Pourtant, deux tribunaux de première instance semblent avoir donné raison au raisonnement de l’administration fiscale.

Soulte

Un début de contentieux

Une première décision a confirmé la position de l’administration fiscale, jugeant que l’application du report d’imposition lorsque l’opération comporte une soulte inférieure à 10 % du montant de l’opération n’implique pas que le contribuable puisse systématiquement récupérer 10 % de liquidités tout en bénéficiant du report d’imposition des plus-values, si le versement de la soulte ne trouve pas de justification autre que fiscale (TA Lyon, 30 avr. 2019, n° 1805813). En l’espèce, « l’administration établit qu’aucune motivation économique ou patrimoniale ne justifiait la mise en place d’une soulte lors de l’opération d’apport. Par conséquent, elle démontre que l’existence de cette soulte a uniquement permis d’appréhender des liquidités en franchise immédiate d’impôt, à l’encontre des objectifs poursuivis par les auteurs des dispositions du I de l’article 150-0 B ter du Code général des impôts». Les contribuables ont fait appel (CAA Lyon, n° 19LY02308).

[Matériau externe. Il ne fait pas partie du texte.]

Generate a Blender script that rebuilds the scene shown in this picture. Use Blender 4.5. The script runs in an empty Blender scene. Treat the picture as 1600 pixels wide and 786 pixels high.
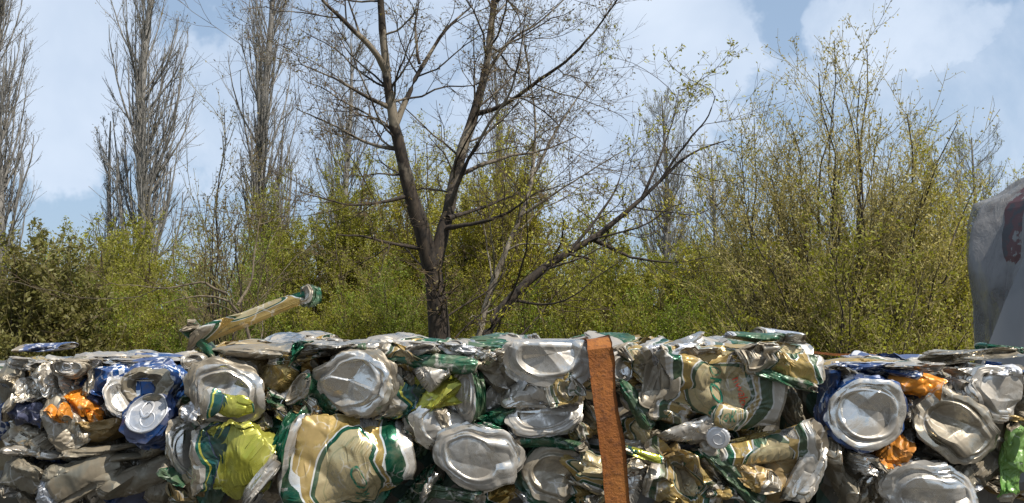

Plus éclairants sont les quatre jugements du tribunal administratif de Montreuil de juillet 2019 (TA Montreuil, 16 juill. 2019, n°s 1706787, 1811897, 1811931 et 181220) en ce que le tribunal retient une qualification différente de la soulte selon la situation de l’apporteur.

« L’apport principal de ces jugements réside dans le fait que le tribunal administratif y infirme la position de l’administration fiscale s’agissant d’une soulte afférente à des titres démembrés, explique Olivier Janoray. En effet, il indique, de manière inédite, que la soulte ne répond pas nécessairement à un objectif d’ajustement de parité d’échange comme elle le soutenait mais peut-être regardée, en certaines hypothèses, comme une mesure d’appréhension des liquidités que les parties peuvent librement décider dans la limite fixée par la loi pour rendre acceptable l’adhésion des apporteurs à une opération de restructuration d’entreprises nécessaire à leur développement.

Bien que la portée de ces décisions doive être limitée en pratique, en raison notamment des caractéristiques très spécifiques des opérations d’apport effectuées par les contribuables au cas particulier, elles permettent, au fond, de dégager un nouveau motif économique permettant de justifier le versement d’une soulte, notamment dans le cadre de la restructuration d’un groupe familial. Les cartes pourraient être rebattues », en conclut Oliver Janoray.